Dengan praktek pencampuran ini bau apek yang dihasilkan oleh nilam yang terkena budog dapat ditutupi. Namun, sejalan dengan proyek Caritas yang memiliki target untuk menjual minyak nilam berkualitas tinggi kepada para pembeli di tingkat internasional maka hal ini dapat menjadi isu yang penting. Ada pendapat umum yang beredar di kalangan petani bahwa nilam yang kerdil dan cacat akibat budog dapat menghasilkan hasil timbangan daun (kg) yang lebih rendah, dengan asumsi bahwa petani melakukan penyulingan terhadap nilam yang terinfeksi, bukan membuangnya.

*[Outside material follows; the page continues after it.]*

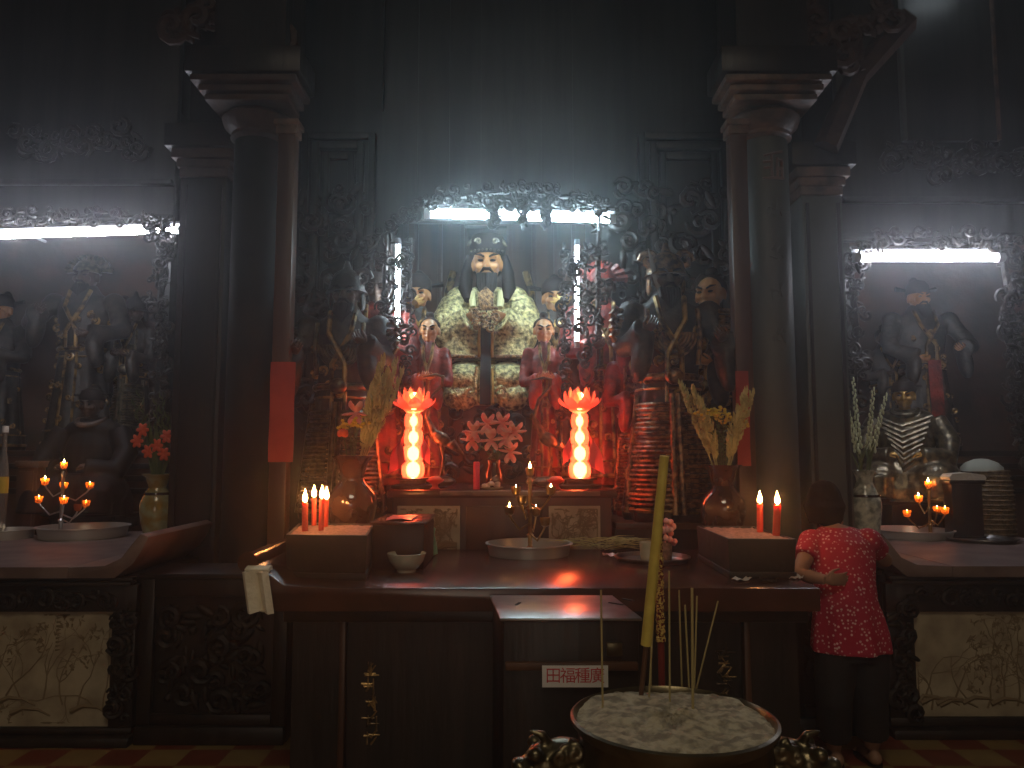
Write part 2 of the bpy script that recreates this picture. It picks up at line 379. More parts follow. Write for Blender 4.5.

Tergantung dari keparahan infeksinya, maka lebih dari 50% hasil panen bisa hilang (Soleh, 2011), meskipun harus dicatat bahwa jumlah minyak yang sama akan dihasilkan per kg daunnya.
PENANGGULANGAN BUDOG
Meskipun secara umum penyebab dan penanggulangan terhadap budog masih belum sepenuhnya disepakati atau dipahami, ada berbagai rekomendasi mengenai cara manajemen terhadap serangan budog. Dari berbagai literatur dan penelitian yang dilakukan oleh para ahli, secara umum rekomendasi yang diberikan dalam penanggulangan budog adalah penggunaan bibit nilam yang bersih dan sehat sebagai cara terbaik untuk mencegah kemunculan dan penyebaran budog serta penggunaan lahan yang belum pernah terkontaminasi oleh penyakit budog. (Sukamto, 2009). Rekomendasi lainnya adalah penggunaan insektisida untuk mencegah serangga yang dapat membawa dan menyebarkan (host) budog (Hidayat & Sutrisno, 2006). Untuk tanah yang sebelumnya telah terkontaminasi dengan budog, ada sejumlah rekomendasi khusus pada penggunaan fungisida terutama dari Balittro. Ketika melakukan perawatan tanah dengan fungisida, tempat 5 gram fungisida per lubang tanaman bersama dengan pupuk selama penanaman. Jika pada saat ini tanaman nilam telah terkontaminasi dengan budog, maka direkomendasikan untuk mencabut dan membakar tanaman yang telah terinfeksi dan “obati” tanah yang terinfeksi dengan fungisida sebelum spora dapat menjadi aktif kembali. Sebuah Perusahaan swasta, Indarro, hanya merekomendasikan penerapan fungisida, yang mereka telah mereka rancang sendiri disebut Fudoc, jika nilam masih dalam waktu satu bulan panen, jika tidak, maka hal tersebut tidak efektif. Penggunaan fungisida tentunya tidak mempengaruhi budog aktif dan relatif terjangkau.